Consider some of the possible consequences. Anticipating the Dobbs decision, a number of states have already passed or are in the process of passing bans on abortion after as early as six weeks into a pregnancy, before many women even know they are pregnant. These laws are enforced by making it a felony for doctors or nurses to perform an abortion, but they don’t target the pregnant woman herself. In some cases, abortion is punished only by a fine.
But the wave of the future could be a bill in Louisiana that would declare a fertilized egg to be a human being with full rights from the moment of fertilization—which makes everyone involved in the termination of the pregnancy guilty of murder. Notice that this would also include abortifacient drugs, such as the morning-after pill, which prevents a fertilized egg from implanting in the lining of the uterus. (It would also call into question at least one form of contraception.) In such cases, it is likely that the woman who takes the drug would be the only one punished.
This may seem extreme, but Louisiana’s proposal would be the only law that is consistent with the fundamental idea behind the anti-abortion position: that human life and full rights begin at conception. There will be a great deal of pressure for other states to adopt such a law—and, once people accept the anti-abortion ideology, there is no internal logic that could persuade them to resist.

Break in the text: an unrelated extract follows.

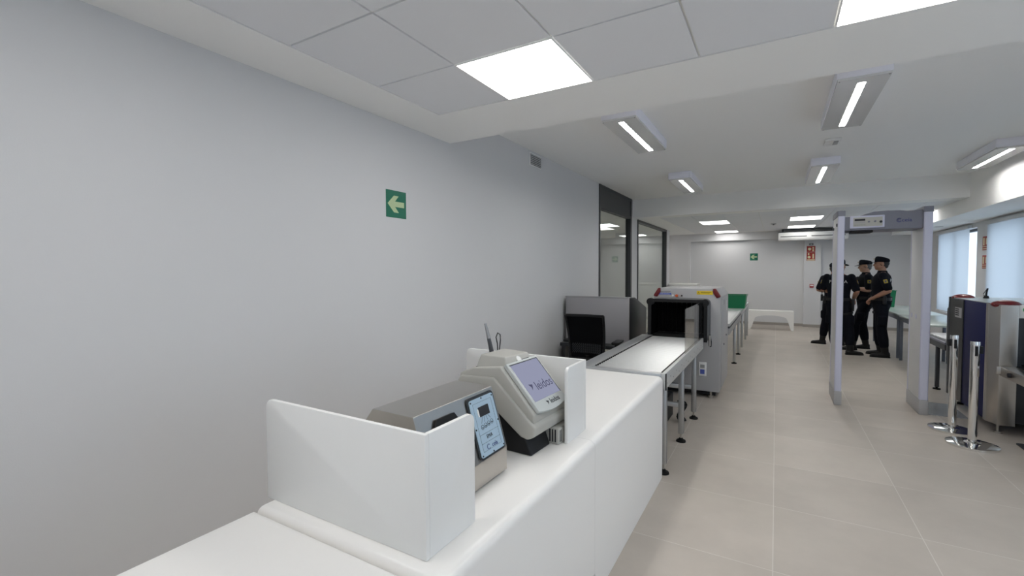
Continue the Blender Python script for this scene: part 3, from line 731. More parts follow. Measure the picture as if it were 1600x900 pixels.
# ------------------------------------------------------------------ stanchions
def stanchion(x, y, label, side):
    t = thing('queue_post', label, 'barrier post', (x, y, 0), 0, 'queue posts')
    build('base', MB().cyl((x, y, 0), (x, y, .018), .176, .176, 48).cyl((x, y, .018), (x, y, .030), .174, .120, 48).cyl((x, y, .03), (x, y, .042), .06, .038, 32), CHROME, t)
    build('pole', MB().cyl((x, y, .043), (x, y, .895), .031, seg=32), CHROME, t)
    build('cap', MB().cyl((x, y, .8955), (x, y, .925), .034, .032, 32), CHROME, t)
    c = build('belt_cassette', MB().box(x-.014 if side > 0 else x-.05, x+.05 if side > 0 else x+.014, y-.02, y+.02, .82, .885, .004).box(x-.010, x+.010, y-.0345, y-.029, .80, .885), BLACK, t)
stanchion(1.495, 5.905, 'chrome queue post nearer the metal detector, rear of the pair', -1)
stanchion(1.522, 5.475, 'chrome queue post standing nearest the camera, front of the pair', 1)

# ------------------------------------------------------------------ right x-ray machine
def xray_right():
    t = thing('xray_scanner', 'navy and stainless baggage X-ray scanner at the right edge with red dome lamps', 'X-ray scanner', (2.2, 6.6, 0))
    Y0, Y1, X0, X1, zt = 5.92, 7.22, 1.765, 2.95, 1.225
    bd = build('body', MB().box(X0+.012, X1, Y0+.16, Y1, .10, zt, .004), NAVY, t)
    build('top_plate', MB().box(X0+.012, X1, Y0+.10, Y1, zt+.0005, zt+.008), mat('pale_top', (.45, .5, .5), .25), t)
    build('black_side_panel', MB().box(X0+.003, X0+.0115, 6.74, 7.17, .10, zt-.004), FRAMEG, bd)
    lb = build('rating_plate', MB().box(X0+.001, X0+.0028, 6.78, 6.99, 1.02, 1.13), XGREY, bd)
    m_ = MB()
    for k in range(4): m_.box(X0-.0003, X0+.0008, 6.86, 6.975, 1.04+.022*k, 1.053+.022*k)
    build('rating_print', m_, INK, lb)
    build('edge_trim', MB().box(X0, X0+.012, 6.075, 6.105, .10, zt), STEEL, bd)
    build('rear_edge_trim', MB().box(X0, X0+.02, 7.175, 7.215, .10, zt+.01), DGREY, bd)
    pr = [(X0+.0, Y0+.152), (X0+.0, Y0+.11), (X0+.045, Y0+.0), (X0+.165, Y0+.0), (X0+.165, Y0+.152)]
    col = build('corner_column', MB().prism(pr, 'z', .10, zt, .003), STEEL, t, 20)
    build('corner_lamp', MB().sph((X0+.10, Y0+.075, zt+.001), .105, .075, .042).box(X0+.005, X0+.165, Y0+.004, Y0+.150, zt+.0002, zt+.008), RED, t)
    build('corner_lamp', MB().sph((X0+.10, Y1-.10, zt+.008), .10, .075, .038).box(X0+.012, X0+.165, Y1-.17, Y1-.02, zt+.0085, zt+.014), RED, t)
    fb = build('front_header', MB().box(X0+.166, X1, Y0+.02, Y0+.158, 1.105, zt, .003), WHITE, t)
    build('green_light', MB().cyl((X0+.225, Y0+.012, 1.185), (X0+.225, Y0+.02, 1.185), .03, seg=24), GREENB, fb)
    build('tunnel_wall', MB().box(X0+.166, X0+.20, Y0+.03, Y0+.158, .66, 1.1045), DARK, t)
    for k in range(8): build('lead_curtain_strip', MB().box(X0+.205+.11*k, X0+.31+.11*k, Y0+.150, Y0+.156, .66, 1.10), DGREY if k % 2 else DARK, t)
    build('lower_panel', MB().box(X0+.166, X1, Y0+.05, Y0+.158, .12, .56, .003), DARK, t)
    # feed table stub, rounded stainless bed
    bed = build('feed_bed', MB().prism(rrect(X0+.05, X1-.1, 5.15, Y0+.019, .06, (1, 1, 0, 0)), 'z', .565, .655, .008), STEEL, t)
    build('belt', MB().box(X0+.16, X1-.2, 5.18, Y0+.14, .6555, .662), RUBBER, t)
    build('knob', MB().cyl((X0+.036, Y0-.22, .61), (X0+.05, Y0-.22, .61), .02), INK, bed)
    build('feed_leg', MB().box(X1-.5, X1-.4, 5.25, 5.33, 0, .5645), ALU, t)
    build('side_bumper', MB().box(X0+.02, X0+.168, Y0-.03, Y0-.0005, .58, .655, .01), STEEL, col)
    for (x, y) in ((X0+.085, Y0+.11), (X1-.1, Y0+.2), (X0+.10, Y1-.1), (X1-.1, Y1-.1)):
        build('foot', MB().cyl((x, y, 0), (x, y, .018), .035).cyl((x, y, .018), (x, y, .1), .011), STEEL if x < 2 and y < 6.2 else RUBBER, t)
    build('rear_hood', MB().box(X0+.04, X1-.15, Y1+.001, Y1+.22, .50, 1.10, .02), DARK, t)
xray_right()
t = thing('gooseneck_device', 'small black device with a thin stalk standing on top of the navy X-ray scanner', 'device', (2.02, 7.0, 1.233))
build('base', MB().cyl((2.02, 7.0, 1.2335), (2.02, 7.0, 1.262), .026, .018), BLACK, t); build('stalk', MB().tube([(2.02, 7.0, 1.262), (2.022, 7.0, 1.30), (2.03, 7.0, 1.345)], .008), BLACK, t)
build('loop', MB().tube([(2.018, 7.0, 1.262), (2.0, 7.0, 1.265), (1.995, 7.0, 1.28), (2.028, 7.0, 1.345)], .003), BLACK, t)

# conveyor and tables behind the right machine
t = thing('exit_conveyor', 'grey roller conveyor between the navy X-ray scanner and the pale tables', 'conveyor', (2.2, 7.9, 0))
frame_table(t, 1.80, 2.60, 7.46, 8.34, .66, (7.85,), True, DETK, DGREY, .07, 'bed')
for k in range(13): build('roller', MB().cyl((1.83, 7.50+.064*k, .672), (2.57, 7.50+.064*k, .672), .022, seg=12), ROLL, t)
TR = thing('search_table', 'pale topped table nearest the navy X-ray scanner', 'table', (2.17, 9.3, 0), group='pale search tables on the window side')
frame_table(TR, 1.84, 2.50, 8.42, 10.16, .78, (8.55, 10.05), False, TABLETOP, mat('grey_frame_metal', (.16, .18, .22), .45, .5))
T2 = thing('search_table', 'pale topped table carrying the green crate behind the officers', 'table', (2.17, 11.2, 0), group='pale search tables on the window side')
frame_table(T2, 1.84, 2.50, 10.18, 12.65, .78, (10.28, 12.5), False, TABLETOP, mat('grey_frame_metal', (.16, .18, .22), .45, .5))
bin_tray('storage_crate', 'tall green plastic crate on the table behind the right-hand officer', 1.87, 2.145, 12.0, 12.45, .78, .345)
tag(build('lit_floor_patch', MB().prism(rrect(1.432, 1.755, 6.42, 7.0, .02), 'z', 0, .008), mat('lit_floor_grey', (.42, .43, .45), .25, .3)), 'thin grey plate on the floor between the metal detector and the navy scanner', 'floor patch')  # grey slab added in place of a patch of floor lit by daylight
tag(build('floor_mat', MB().prism(rrect(1.87, 2.7, 5.05, 5.72, .02), 'z', 0, .008), mat('charcoal_mat', (.03, .03, .033), .9)), 'dark mat on the floor at the right edge under the feed table', 'mat')

# ------------------------------------------------------------------ bench and white cabinet, far end
def bench():
    t = thing('bench', 'long white bench with an arched opening against the far wall', 'bench', (-.10, 13.75, 0))
    x0, x1, z = -.62, .41, .49
    arc = [(x0, 0), (x0+.06, 0), (x0+.13, .24)]
    n = 10; cx = (x0+x1)/2; hw = (x1-x0)/2-.15
    arc += [(cx-hw*math.cos(PI*k/n), .29+.085*math.sin(PI*k/n)) for k in range(1, n)]
    arc += [(x1-.13, .24), (x1-.06, 0), (x1, 0), (x1, z), (x0, z)]
    build('frame', MB().prism(arc, 'y', 13.58, 13.98), SOLID, t, 20)
bench()
t = thing('low_cabinet', 'white cabinet top just visible above the left X-ray scanner', 'cabinet', (-2.15, 13.0, 0))
build('carcass', MB().box(-2.50, -1.80, 12.82, 13.2, 0, 1.15, .004), WHITE, t); build('worktop', MB().box(-2.53, -1.78, 12.80, 13.22, 1.151, 1.21, .01), SOLID, t)

# ------------------------------------------------------------------ wall signs, grille, call point
def arrow_sign(label, o0, right, w, h, n):
    t = thing('exit_sign', label, 'sign', o0); o0 = Vector(o0); right = Vector(right); n = Vector(n); up = Vector((0, 0, 1))
    def P(u_, v_, d): return o0+right*(u_*w)+up*(v_*h)+n*d
    def slab(nm, pts, d0, d1, m, par):
        b = bmesh.new(); lo = [b.verts.new(P(u_, v_, d0)) for u_, v_ in pts]; hi = [b.verts.new(P(u_, v_, d1)) for u_, v_ in pts]; k = len(pts)
        b.faces.new(hi); b.faces.new(lo[::-1])
        for i in range(k): b.faces.new((lo[i], lo[(i+1) % k], hi[(i+1) % k], hi[i]))
        bmesh.ops.recalc_face_normals(b, faces=b.faces); m_ = MB(); m_._merge(b); return build(nm, m_, m, par, 20)
    s = slab('plate', [(-.5, -.5), (.5, -.5), (.5, .5), (-.5, .5)], .0005, .003, SIGNG, t)
    slab('arrow', [(-.43, 0), (-.12, .31), (.12, .31), (-.07, .10), (.39, .10), (.39, -.10), (-.07, -.10), (.12, -.31), (-.12, -.31)], .0031, .0038, SIGNY, t)
arrow_sign('green sign with pale left arrow on the long left wall', (XL, 2.633, 2.08), (0, 1, 0), .215, .208, (1, 0, 0))
arrow_sign('small green sign with pale left arrow on the far wall above the bench', (-.557, YF, 1.932), (1, 0, 0), .20, .20, (0, -1, 0))
t = thing('ventilation_grille', 'small square louvred grille high on the left wall', 'vent', (XL, 5.0, 2.90))
build('frame', MB().box(XL+.0003, XL+.006, 4.85, 5.155, 2.82, 2.975), WHITE, t); build('backing', MB().box(XL+.0062, XL+.008, 4.87, 5.14, 2.835, 2.96), DGREY, t)
for k in range(6): build('slat', MB().box(XL+.0085, XL+.016, 4.87, 5.14, 2.840+.021*k, 2.849+.021*k), ALU2, t)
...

An Underground Railroad for Abortion
Here are some scenarios that could arise from such laws. Suppose a young woman from Colorado is roommates with another young woman at a college in Louisiana. The roommate is sexually assaulted on a date, so the girl from Colorado shares her emergency supply of the morning-after pill. She bought the pills legally in Colorado, which has some of the fewest restrictions in the nation. But if she is discovered—let us presume that Louisiana follows Texas and Oklahoma in providing an incentive for vigilante enforcement by busybodies—both she and her roommate could be charged with murder.
You can begin to see the problem. How can something be completely legal in one state and a capital offense in another—particularly in a country where people move so frequently and casually from one state to the next?

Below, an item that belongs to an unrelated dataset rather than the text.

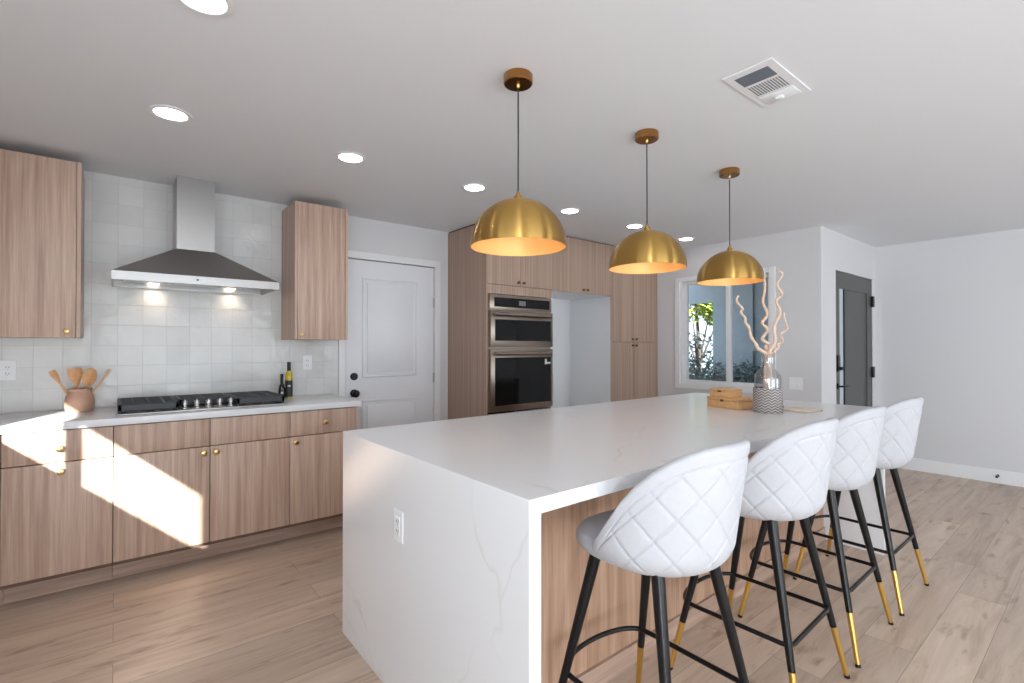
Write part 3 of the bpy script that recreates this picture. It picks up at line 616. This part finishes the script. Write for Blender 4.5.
bB = bottle('tall yellow oil bottle with black label and cap at the right end of the cooktop', 1.035, 4.00, [(0.024, 0.001), (0.026, 0.01), (0.026, 0.17), (0.021, 0.195), (0.012, 0.21), (0.011, 0.225), (0, 0.225)], 'oil', (0.0135, 0.205, 0.275), [(0.0268, 0.012, 0.135, 'label')])
MB().box(1.020, 1.040, 3.9728, 3.9732, ZC+0.088, ZC+0.100).build('label_mark', M['label_mark'], bB)

# ------------------------------------------------------------------ outlets
def outlet(label, c, axis, gang=1, slots=True, cat='wall outlet', nm='wall_outlet', parts=True):
    w_, h_ = 0.036+0.023*(gang-1)*2*0.5+ (0.0), 0.058
    if gang == 2: w_ = 0.059
    t = thing(nm, label, cat, c)
    x, y, z = c
    def B(u0, u1, v0, v1, d0, d1, name, mat, bev=0.0):
        if axis == 'y': b = (x+u0, x+u1, y-d1, y-d0, z+v0, z+v1)       # faces -Y
        else: b = (x-d1, x-d0, y+u0, y+u1, z+v0, z+v1)                 # faces -X
        return MB().box(*b, bev=bev).build(name, M[mat], t)
    B(-w_, w_, -h_, h_, 0.0005, 0.006, 'plate', 'plastic', 0.002)
    for g in range(gang):
        o = (g-(gang-1)/2)*0.046
        B(o-0.0165, o+0.0165, -0.034, 0.034, 0.006, 0.008, 'insert', 'plastic', 0.0008)
        if slots:
            for v in (-0.018, 0.018):
                B(o-0.008, o-0.005, v-0.005, v+0.005, 0.008, 0.0085, 'slot', 'socket'); B(o+0.005, o+0.008, v-0.005, v+0.005, 0.008, 0.0085, 'slot', 'socket')
                B(o-0.002, o+0.002, v-0.012, v-0.009, 0.008, 0.0085, 'slot', 'socket')
        else:
            B(o-0.010, o+0.010, -0.020, 0.0, 0.008, 0.0115, 'rocker', 'plastic', 0.001)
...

The problem of people moving back and forth adds to the dilemma. Already, Republicans in Missouri have proposed a law that would make it a crime to help someone cross state lines to seek an abortion—an attempt to keep young women from crossing over into Illinois to avoid Missouri’s restrictions. This raises the prospect of an underground railroad for abortion, illegal networks that help women travel from restrictive states to less restrictive states.
Privileges and Immunities
If this sounds familiar, it echoes dilemmas from the era of slavery—dilemmas created by travel between states with radically different conceptions of rights. The anti-abortion side likes to compare itself with the abolitionists, championing an expanded protection of rights to include the unborn, from a fertilized egg up. From the perspective of a woman seeking to end or avoid a pregnancy, however, this will be experienced as a restriction on her rights. Moreover, it is the anti-abortionists who find themselves trying to reach across state lines and restrict movement across borders to enforce their control over someone else’s life. An underground railroad for abortion implies a fugitive slave law for abortion.

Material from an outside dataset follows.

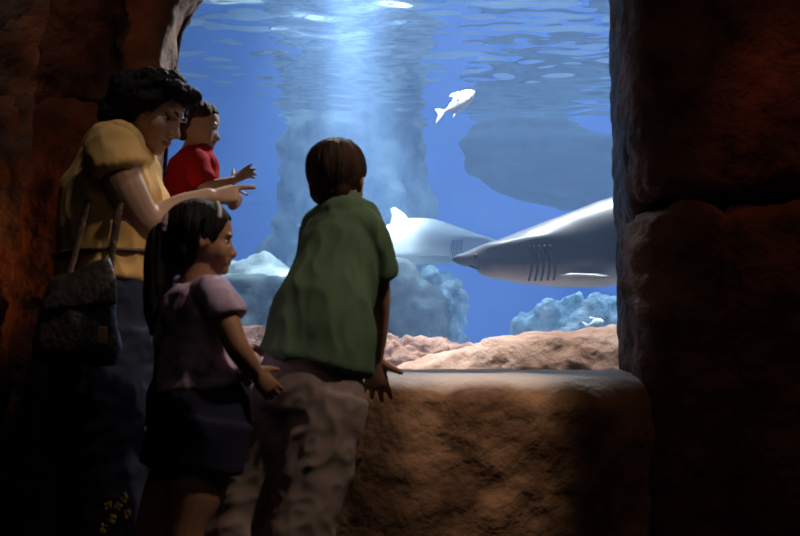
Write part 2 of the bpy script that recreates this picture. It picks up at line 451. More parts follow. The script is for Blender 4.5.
tag(link('carved_rock_rim', me, M['pink_rock']), 'pinkish carved block rim running along the foot of the window behind the boy', 'rock')
bm = bmesh.new()
ctr = [(380,392,.03),(430,380,.05),(470,366,.065),(510,357,.085),(560,350,.105),(600,346,.12),(640,344,.12)]
tube(bm, [P(x, y+r_*260, 3.47) for x, y, r_ in ctr], [(.13, r_+.06) for x, y, r_ in ctr], n=20, hint=(0,0,1))
me = remesh(bm, .014, 3); a = verts(me)
push(me, .022*fz(a, 5, 3, 13.) + .009*fz(a, 22, 3, 4.))
tag(link('sandy_rock_mound', me, M['sand_rock']), 'smooth sandy-coloured rock mound rising to the right behind the sill', 'rock')

# ------------------------------------------------------------------ lights
def area(name, loc, size, energy, col, rot=(0,0,0), spread=180):
    d = bpy.data.lights.new(name, 'AREA'); d.shape = 'RECTANGLE'; d.size, d.size_y = size; d.energy = energy; d.color = col; d.spread = R(spread)
    o = bpy.data.objects.new(name, d); C.objects.link(o); o.location = loc; o.rotation_euler = rot; return o
def spot(name, loc, target, energy, col, angle, blend=.5, rad=.05):
    d = bpy.data.lights.new(name, 'SPOT'); d.energy = energy; d.color = col; d.spot_size = R(angle); d.spot_blend = blend; d.shadow_soft_size = rad
    o = bpy.data.objects.new(name, d); C.objects.link(o); o.location = loc
    o.rotation_euler = (Vector(target)-Vector(loc)).to_track_quat('-Z','Y').to_euler(); return o
LB = dict(glow=800, main=480, front=14, shark=46, sill=150, rim=110, beam=3300, warm=100, red=7, red2=6, soft=1.5, down=20)
area('tank_skylight', (1.5, 7.2, 4.1), (8, 5.5), LB['main'], (.62,.80,1))
area('added_shark_light', (.85, 4.35, 3.3), (1.6, .25), LB['shark'], (.95,.97,1), spread=36)  # added strip light above the shark, whitens its back
area('tank_front_lamp', (-.1, 3.46, 3.2), (1.8, .16), LB['front'], (1,.95,.9), spread=40)
spot('added_rim_light', (-.12, 3.85, 2.40), (-.30, 2.75, 1.05), LB['rim'], (.92,.95,1), 75, .6, .05)  # added unseen underwater light for the people and the sill top
spot('sill_lamp', (.45, 1.9, 2.9), (.24, 2.72, .70), LB['sill'], (1,.76,.55), 12.5, .9, .05)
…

This should remind us of the limits of federalism and how our original version of federalism broke down in the years surrounding the Civil War. Where fundamental rights are concerned, leaving a question to the states does not allow for a happy diversity but instead creates sharp lines of division—a nation divided against itself. If we applied federalism to freedom of speech, censorship would hold sway in some states but not in others. Federalism for the free exercise of religion could result in each state having a different established church. And of course, prior to the Civil War, we did have a de facto federalism when it came to due process and the right to liberty. Given the leeway to decide who doesn’t enjoy the “privileges and immunities” of citizenship, the laboratories of democracy produced the peculiar institution of slavery.
The solution after the Civil War was to make clear that federalism and state power are explicitly limited. The 14th Amendment declared that basic rights protected by the Constitution are also protected against state governments. It put those rights off limits for experimentation in the states. The question, though, is which rights this includes.
Maybe Roe Had It Right
By the very nature of these questions, substance trumps procedure and Barone’s Law applies. There is no way to settle this by agreeing on which level of government should make these decisions. Abortion is inherently contentious because it involves a disagreement on fundamental rights. We are going to need one national answer to it—and there is no reason to think that the answer will be total restriction.
The role of federalism has never been to put our fundamental rights up for a vote but rather to allow some leeway in the exact implementation of those rights. Most of us agree that a fetus at the end of its term is a fully formed human. Of course it is because it needs to be ready to survive after birth. Few would agree that an embryo has full rights from the moment of fertilization, nor would we be willing to follow all the implications of enforcing such a rule.
The time between those two endpoints involves a spectrum of development, and there is room for debate about where on that spectrum it would still be moral to terminate a pregnancy and for what reasons—and what role the government should play in that decision. So, different states can arrive at different rules as long as they don’t place an undue burden on a woman’s right to decide the fate of her own pregnancy.
Does that sound familiar? It is precisely the version of federalism on this issue that we have had for the past 50 years under Roe v. Wade, as refined 30 years ago by Planned Parenthood v. Casey. We may find that we miss this system now that it is gone.